La mission militaire canadienne en Afghanistan arrive à son terme. Les 100 derniers soldats, qui participent à un déploiement de près de trois ans destiné à former l'armée afghane, doivent rentrer au pays ce mois-ci, mettant officiellement fin à 12 ans d'implication dans ce pays d'Asie.

Les différentes missions, y compris les cinq années d'opérations de combat à Kandahar, ont coûté la vie à 158 soldats, deux consultants, un diplomate et un journaliste.

Avec ce retrait surviennent de nouvelles questions à propos du niveau de préparation du Canada pour cette guerre - particulièrement en 2005, avec la décision d'envoyer des troupes à Kandahar, le coeur de l'insurrection talibane.

L'ancienne responsable des efforts humanitaires canadiens en Afghanistan affirme que le gouvernement libéral de Paul Martin avait, à l'époque, décidé d'envoyer des soldats à Kandahar avant que les responsables sur le terrain eurent complété leur mission de reconnaissance.

Au dire de Nipa Banerjee, le choix consistait alors à consacrer les efforts d'aide et de reconstruction à Kandahar, ou dans la région plus paisible de Herat.

«Les raisons justifiant cette décision et l'identité de la personne ou du ministère responsable de celle-ci n'ont jamais été clairement établies», a-t-elle déclaré lors d'une récente entrevue accordée à La Presse Canadienne.

La guerre subséquente - et sanglante - menée ensuite pendant cinq ans dans la province de Kandahar en est venue à occuper le point central de l'expérience du pays en Afghanistan.

Jusqu'en 2005, pourtant, l'implication d'Ottawa dans cette terre désolée d'Asie centrale était largement passée sous le radar, à quelques exceptions près.

Les troupes d'élite canadiennes ont débarqué en secret en Afghanistan avec leurs collègues américains à la fin de 2001 pour chasser les vestiges d'al-Qaïda et leurs hôtes talibans.

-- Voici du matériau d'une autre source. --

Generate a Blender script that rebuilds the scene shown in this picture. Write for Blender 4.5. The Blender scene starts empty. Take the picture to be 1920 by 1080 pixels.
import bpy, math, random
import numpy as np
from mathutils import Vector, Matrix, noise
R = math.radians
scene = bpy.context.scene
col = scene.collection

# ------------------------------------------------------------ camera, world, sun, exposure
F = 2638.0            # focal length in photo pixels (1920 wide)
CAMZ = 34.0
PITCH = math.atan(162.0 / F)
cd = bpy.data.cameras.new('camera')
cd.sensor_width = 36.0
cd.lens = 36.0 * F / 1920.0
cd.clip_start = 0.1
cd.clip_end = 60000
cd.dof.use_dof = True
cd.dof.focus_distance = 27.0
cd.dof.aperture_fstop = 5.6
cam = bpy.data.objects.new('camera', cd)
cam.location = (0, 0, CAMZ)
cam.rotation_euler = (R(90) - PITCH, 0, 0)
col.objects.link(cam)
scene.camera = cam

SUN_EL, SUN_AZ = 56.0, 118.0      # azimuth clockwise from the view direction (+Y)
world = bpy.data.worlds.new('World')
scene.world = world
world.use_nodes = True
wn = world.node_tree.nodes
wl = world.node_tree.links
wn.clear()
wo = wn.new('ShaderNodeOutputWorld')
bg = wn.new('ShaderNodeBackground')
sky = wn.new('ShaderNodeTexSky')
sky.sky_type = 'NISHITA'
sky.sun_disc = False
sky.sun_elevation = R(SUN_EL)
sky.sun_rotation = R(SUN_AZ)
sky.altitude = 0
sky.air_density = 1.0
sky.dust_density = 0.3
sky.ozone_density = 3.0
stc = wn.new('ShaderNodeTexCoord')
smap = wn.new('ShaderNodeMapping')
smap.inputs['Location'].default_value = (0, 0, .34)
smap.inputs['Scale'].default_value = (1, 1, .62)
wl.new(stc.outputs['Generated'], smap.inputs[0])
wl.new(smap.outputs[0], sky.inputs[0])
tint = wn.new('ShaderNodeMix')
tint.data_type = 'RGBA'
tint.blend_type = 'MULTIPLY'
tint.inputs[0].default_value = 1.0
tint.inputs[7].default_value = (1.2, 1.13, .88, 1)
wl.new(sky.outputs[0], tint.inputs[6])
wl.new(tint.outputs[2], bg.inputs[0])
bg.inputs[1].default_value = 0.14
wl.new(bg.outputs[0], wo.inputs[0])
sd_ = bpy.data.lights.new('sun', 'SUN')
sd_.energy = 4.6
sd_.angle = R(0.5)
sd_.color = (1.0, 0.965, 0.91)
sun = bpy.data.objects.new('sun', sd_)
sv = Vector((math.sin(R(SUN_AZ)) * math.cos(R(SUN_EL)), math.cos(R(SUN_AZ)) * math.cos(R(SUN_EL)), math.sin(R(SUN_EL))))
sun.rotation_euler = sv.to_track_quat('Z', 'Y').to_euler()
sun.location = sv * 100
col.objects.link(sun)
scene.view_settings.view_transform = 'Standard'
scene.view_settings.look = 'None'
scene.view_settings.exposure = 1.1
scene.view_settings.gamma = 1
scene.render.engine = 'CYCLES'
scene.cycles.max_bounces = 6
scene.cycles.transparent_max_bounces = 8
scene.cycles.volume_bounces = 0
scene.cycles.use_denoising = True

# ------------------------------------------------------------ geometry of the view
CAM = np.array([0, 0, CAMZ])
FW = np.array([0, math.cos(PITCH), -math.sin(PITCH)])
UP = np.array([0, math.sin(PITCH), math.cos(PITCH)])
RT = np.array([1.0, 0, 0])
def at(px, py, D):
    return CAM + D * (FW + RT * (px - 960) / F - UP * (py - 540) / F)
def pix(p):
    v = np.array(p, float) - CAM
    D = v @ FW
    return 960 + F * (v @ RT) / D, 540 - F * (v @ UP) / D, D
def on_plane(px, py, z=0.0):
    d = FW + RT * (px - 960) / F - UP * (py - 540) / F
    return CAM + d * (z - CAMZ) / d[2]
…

Des photos de ces soldats transportant des prisonniers à l'extérieur d'un avion de transport avaient mis le ministre de la Défense d'alors, Art Eggleton, sur la sellette.

Le déploiement d'un groupe de combat à Kandahar au printemps 2002, y compris la mort de quatre soldats canadiens à la suite d'un bombardement américain, a catapulté la guerre en une. Mais lorsque les Canadiens se sont déployés à Kaboul entre 2003 et 2005, l'attention envers la guerre a diminué, ne connaissant un regain que lorsque des militaires perdaient la vie.

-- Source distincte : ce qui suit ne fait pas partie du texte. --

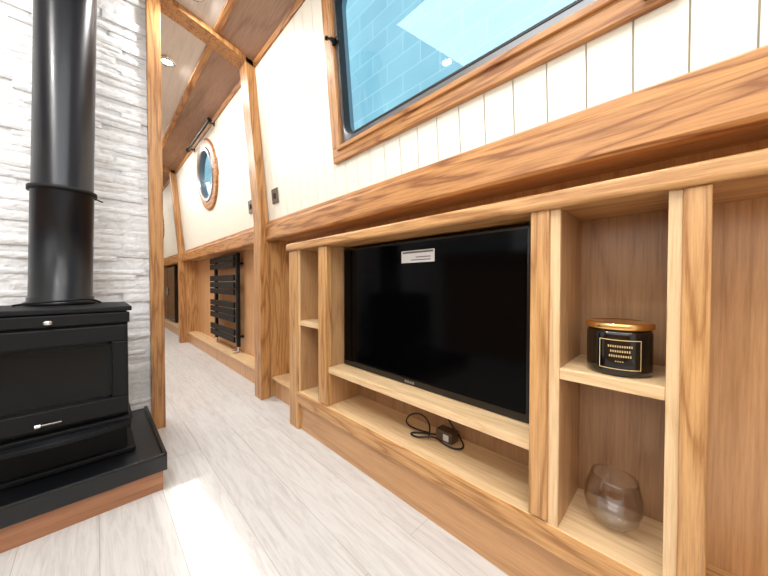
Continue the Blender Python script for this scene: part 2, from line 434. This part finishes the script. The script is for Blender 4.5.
# ------------------------------------------------------------ candle
cx,cy,cz=.745,.092,.5145
K=empty('scented_candle')
b=MB(); b.lathe([(0,0),(.046,0),(.051,.004),(.052,.01),(.052,.078),(.050,.086),(.0,.086)],CANDLE,(cx,cy,cz)); b.obj('jar',K)
b=MB(); b.lathe([(0,.0865),(.050,.0865),(.0535,.088),(.0545,.090),(.0545,.096),(.053,.099),(.049,.1),(.046,.098),(0,.098)],COPPER,(cx,cy,cz)); b.obj('lid',K)
b=MB()
def patch(a0,a1,z0,z1,mat):
    n=8; R=.0526; vs=[]
    for k in range(n+1):
        a=math.radians(a0+(a1-a0)*k/n)
        for z in (z0,z1): vs.append((cx+R*math.cos(a),cy+R*math.sin(a),cz+z))
    b.add(vs,[(2*k,2*k+2,2*k+3,2*k+1) for k in range(n)],mat,True)
ac=190
patch(ac-36,ac+36,.068,.0694,GOLD); patch(ac-36,ac+36,.014,.0154,GOLD); patch(ac-36,ac-34.4,.014,.0694,GOLD); patch(ac+34.4,ac+36,.014,.0694,GOLD)
for z,wd in ((.055,20),(.046,16),(.037,18),(.028,8)):
    a=ac-wd
    while a<ac+wd-1:
        patch(a,a+1.8,z,z+.0040 if wd>10 else z+.002,GOLD); a+=3.8
b.obj('label',K)

# ------------------------------------------------------------ glass tumbler
b=MB()
M=Matrix.Translation((0,0,.001)) @ Matrix.Rotation(math.radians(3),4,Vector((1,.3,0)))
pr=[(0,.0),(.018,.001),(.032,.008),(.045,.026),(.050,.048),(.048,.072),(.041,.098),(.0395,.104),(.0385,.1045),(.038,.103),(.0398,.097),(.0467,.072),(.0486,.048),(.0435,.028),(.03,.013),(.015,.008),(0,.008)]
b.lathe(pr,GLASS,(.772,.104,.181),mtx=M,seg=64); b.obj('stemless_glass')

A=empty('power_adapter')
b=MB(); b.box(.79,.83,.505,.565,.181,.215,SATIN); b.box(.786,.79,.515,.535,.188,.208,WHITE); b.obj('body',A,bevel=.003)
tube('cable',[(.80,.565,.19),(.78,.62,.184),(.75,.66,.184),(.74,.60,.184),(.78,.56,.2),(.76,.50,.184),(.80,.45,.184),(.84,.52,.2),(.835,.58,.27),(.84,.60,.36)],.0028,PLAST,A)
tube('cable_loop',[(.80,.60,.184),(.77,.68,.184),(.81,.72,.2),(.84,.66,.23),(.82,.60,.2),(.77,.58,.185)],.0028,PLAST,A)

# ------------------------------------------------------------ towel radiator
R=empty('towel_radiator')
b=MB(); rx=.815
for yy in (2.52,3.12): b.box(rx,rx+.025,yy,yy+.035,.17,.93,BLACKM)
for yy in (2.54,3.135):
    for zz in (.25,.85): b.cyl((rx+.02,yy,zz),(.8699,yy,zz),.01,BLACKM)
b.obj('uprights',R,bevel=.003)
b=MB()
z=.2
for g in (2,3,3,2):
    for k in range(g): b.box(rx-.016,rx,2.56,3.24,z,z+.05,BLACKM); z+=.058
    z+=.05
b.obj('slats',R,bevel=.004)
b=MB(); b.cyl((rx+.012,2.535,.121),(rx+.012,2.535,.17),.009,CHROME); b.cyl((rx+.012,2.535,.135),(rx-.03,2.535,.135),.013,CHROME); b.cyl((rx+.012,3.135,.121),(rx+.012,3.135,.17),.009,CHROME)
b.obj('valves',R)

b=MB()
b.box(.80,.869,5.0,6.1,.13,.93,PLAST); b.box(.795,.80,5.01,5.54,.14,.92,BLACKG); b.box(.795,.80,5.56,6.09,.14,.92,BLACKG)
b.cyl((.785,5.50,.5),(.785,5.50,.62),.006,CHROME); b.cyl((.785,5.60,.5),(.785,5.60,.62),.006,CHROME)
b.obj('storage_cupboard',bevel=.002)

# ------------------------------------------------------------ stove + hearth
H=empty('hearth')
b=MB(); b.box(-.62,.155,1.213,1.728,0,.068,FASC); b.obj('oak_fascia',H)
b=MB(); b.box(-.63,.165,1.2,1.728,.068,.117,SLATE); 
b.box(-.63,.165,1.2,1.212,.117,.125,SLATE); b.box(.153,.165,1.2,1.728,.117,.125,SLATE); b.obj('slate_top',H,bevel=.002)

V=empty('wood_burning_stove')
sx0,sx1,sy0,sy1=-.252,.083,1.30,1.62
b=MB(); b.box(sx0+.01,sx1-.006,sy0+.012,sy1,.245,.598,BLACKM); b.obj('body',V,bevel=.006)
b=MB(); b.box(sx0-.002,sx1+.004,sy0-.004,sy1+.005,.598,.613,BLACKM); b.obj('top_plate',V,bevel=.003)
b=MB()
g0,g1,gz0,gz1=-.215,.036,.318,.500
b.box(sx0+.012,sx1-.008,sy0-.008,sy0+.014,gz1,.553,BLACKM); b.box(sx0+.012,sx1-.008,sy0-.008,sy0+.014,.262,gz0,BLACKM)
b.box(sx0+.012,g0,sy0-.008,sy0+.014,gz0,gz1,BLACKM); b.box(g1,sx1-.008,sy0-.008,sy0+.014,gz0,gz1,BLACKM)
b.obj('door',V,bevel=.004)
b=MB(); b.box(g0,g1,sy0+.008,sy0+.0125,gz0,gz1,FIREG); 
b.box(g0,g1,sy0+.004,sy0+.009,gz0,gz0+.008,BLACKM); b.box(g0,g1,sy0+.004,sy0+.009,gz1-.008,gz1,BLACKM); b.box(g1-.008,g1,sy0+.004,sy0+.009,gz0,gz1,BLACKM)
b.obj('door_glass',V)
b=MB(); b.box(sx0+.006,sx1-.002,sy0-.004,sy0+.02,.560,.594,BLACKM); b.obj('air_panel',V,bevel=.003)
b=MB()
b.cyl((-.098,sy0-.002,.575),(-.098,sy0-.03,.575),.003,CHROME); b.lathe([(0,-.010),(.005,-.009),(.0075,-.003),(.0075,.003),(.005,.009),(0,.010)],CHROME,(-.098,sy0-.032,.575),mtx=Matrix.Rotation(math.radians(90),4,'Y'))
b.cyl((-.115,sy0-.006,.285),(-.115,sy0-.03,.285),.003,SATIN); b.cyl((-.12,sy0-.03,.285),(-.075,sy0-.03,.285),.003,SATIN); b.cyl((-.126,sy0-.03,.285),(-.115,sy0-.03,.285),.006,CHROME)
b.obj('handles',V)
b=MB()
b.box(sx0,sx1+.002,sy0-.012,sy1,.236,.248,BLACKM)
pts=[(sx0+.0,sy0-.01)]+[(sx0+(sx1-sx0)*k/12, sy0-.01-.045*math.sin(math.pi*k/12)**.6) for k in range(1,12)]+[(sx1,sy0-.01)]
n=len(pts); vs=[(x,y,.222) for x,y in pts]+[(x,y,.236) for x,y in pts]
b.add(vs,[tuple(range(n)),tuple(range(2*n-1,n-1,-1))]+[(i,(i+1)%n,n+(i+1)%n,n+i) for i in range(n)],BLACKM)
b.box(sx0+.01,sx1-.002,sy0+.0,sy1,.205,.236,BLACKM)
b.obj('ash_lip',V,bevel=.002)
b=MB(); b.box(sx0+.03,sx1-.01,sy0+.03,sy1-.02,.13,.206,BLACKM); b.box(sx0+.0,sx1+.01,sy0+.01,sy1,.1175,.134,BLACKM); b.obj('pedestal',V,bevel=.004)

pc=(-.086,1.56)
TL=Matrix(((1,0,.024,-.024*.612),(0,1,0,0),(0,0,1,0),(0,0,0,1)))
b=MB()
b.lathe([(.0,.612),(.092,.612),(.092,.622),(.083,.628),(.083,.64),(.079,.642),(.079,1.008),(.082,1.01),(.0825,1.018),(.079,1.02),(.077,1.022),(.077,2.048)],PIPEM,(pc[0],pc[1],0),seg=64,mtx=TL)
b.obj('flue_pipe',V)
b=MB(); b.lathe([(.0785,1.005),(.0865,1.006),(.0865,1.02),(.0785,1.021)],BLACKM,(pc[0],pc[1],0),mtx=TL); b.cyl((pc[0]+.08,pc[1]-.045,1.0),(pc[0]+.11,pc[1]-.06,.985),.0025,BLACKM,10)
b.obj('flue_clamp',V)
tube('sensor_cable',[(pc[0]-.10,1.47,.618),(pc[0]-.04,1.455,.63),(pc[0]+.03,1.455,.625),(pc[0]+.07,1.48,.64),(pc[0]+.1,1.5,.618)],.0035,BLACKM,V)

# ------------------------------------------------------------ downlights
dl=[(.345,1.60),(.33,2.22),(.33,3.4),(-.5,.4),(.33,.2),(-.5,1.2),(.33,-.9),(-.5,-.9),(.1,5.0)]
for k,(x,y) in enumerate(dl):
    z=zc(x)
    b=MB(); b.lathe([(.028,-.004),(.03,-.010),(.042,-.010),(.046,0),(.046,.01)],CHROME,(x,y,z-.001)); b.lathe([(0,-.006),(.029,-.006)],LAMP,(x,y,z)); b.obj('downlight' if k==0 else 'downlight.%03d'%k)
    ld=bpy.data.lights.new('downlight_lamp','AREA'); ld.shape='DISK'; ld.size=.06; ld.energy=4.5; ld.color=(1,.98,.95)
    lo=bpy.data.objects.new('downlight_lamp',ld); lo.location=(x,y,z-.016); S.collection.objects.link(lo)

def area(nm,loc,rot,sx,sy,e,col=(1,1,1)):
    ld=bpy.data.lights.new(nm,'AREA'); ld.shape='RECTANGLE'; ld.size=sx; ld.size_y=sy; ld.energy=e; ld.color=col
    lo=bpy.data.objects.new(nm,ld); lo.location=loc; lo.rotation_euler=rot; S.collection.objects.link(lo)
area('ceiling_fill',(-.25,.0,1.98),(0,0,0),.8,2.2,28,(.95,.98,1))  # added soft overhead fill, not a fitting of the boat
area('side_fill',(-.95,-.2,1.35),(0,math.radians(-90),0),.8,2.4,12,(.92,.96,1))  # unseen fill from the left, added to brighten the cabinet side
area('far_room_fill',(-.1,3.0,1.98),(0,0,0),.6,1.6,24,(.98,.99,1))  # added broad fill for the far room, besides its downlights
area('end_room_fill',(-.1,5.4,1.98),(0,0,0),.7,1.4,14,(1,.98,.95))  # added fill for the room past the second doorframe, no such fitting

sun=bpy.data.lights.new('sun','SUN'); sun.energy=5.5; sun.angle=.05; so=bpy.data.objects.new('sun',sun)
so.rotation_euler=(0,math.radians(-50),0); S.collection.objects.link(so)
w=bpy.data.worlds.new('world'); S.world=w; w.use_nodes=True
bg=w.node_tree.nodes['Background']; bg.inputs[0].default_value=(.72,.87,1,1); bg.inputs[1].default_value=.8

cd=bpy.data.cameras.new('camera'); cd.sensor_width=36; cd.lens=295/768*36; cd.clip_start=.01
co=bpy.data.objects.new('camera',cd); co.location=(0,0,CAMZ); co.rotation_euler=(math.radians(89.0),0,math.radians(-44.4))
S.collection.objects.link(co); S.camera=co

La notion voulant que la solution passe par un retour à Kandahar fait l'objet de débats depuis des années, depuis qu'un ancien libéral haut placé a tenté de blâmer le général à la retraite Rick Hillier pour cet embourbement.

M. Hillier a été accusé d'avoir tordu un bras à Paul Martin pour accepter une mission d'un an, qui est devenue une guerre de guérilla de cinq ans.

La rencontre de 2005 entre une équipe de reconnaissance canadienne et des militaires américains à propos d'une implication d'Ottawa à Kandahar, dont Mme Banerjee n'a jamais discuté publiquement avant aujourd'hui, jette un nouvel éclairage sur la façon dont s'est déroulée cette mission de combat.

Il s'agit de l'un des rares moments servant à souligner à quel point le gouvernement libéral d'alors était mal préparé alors qu'il s'est maladroitement engagé dans le conflit le plus coûteux et le plus violent du pays depuis la Guerre de Corée.

L'une des plus importantes décisions de l'époque en matière d'Affaires étrangères a été prise avant même que l'équipe de reconnaissance effectuant des recherches eût le temps d'analyser ce qui serait dans le meilleur intérêt du pays.

Des responsables de l'ancien département asiatique de l'Agence canadienne de développement international étaient «surpris et fâchés» que la décision eut été prise sans un processus de consultation approprié, mentionne Mme Banerjee.

Si elle a présenté cette idée comme logique en raison de la pauvreté affligeante de la province, elle mentionne qu'elle aurait dû réaliser plus rapidement que l'étrange absence des organisations humanitaires internationales était due à la violence omniprésente dans ce lieu de naissance des talibans.

Ce recul des ONG s'est d'ailleurs accéléré au printemps 2006, lorsque quatre de leurs employés ont été enlevés et tués.

Selon les réponses officielles données à l'époque, le Canada et la communauté internationale ont été surpris par l'ampleur et la vigueur de l'insurrection talibane dès 2007. Des recherches effectuées par les Affaires étrangères et la Défense révèlent toutefois que des services américains de renseignement avaient mis en garde l'armée canadienne en 2005 contre des talibans plus forts et une contre-attaque de leurs forces en compagnie d'al-Qaïda dans le sud de l'Afghanistan pour coïncider avec l'arrivée des troupes de l'OTAN.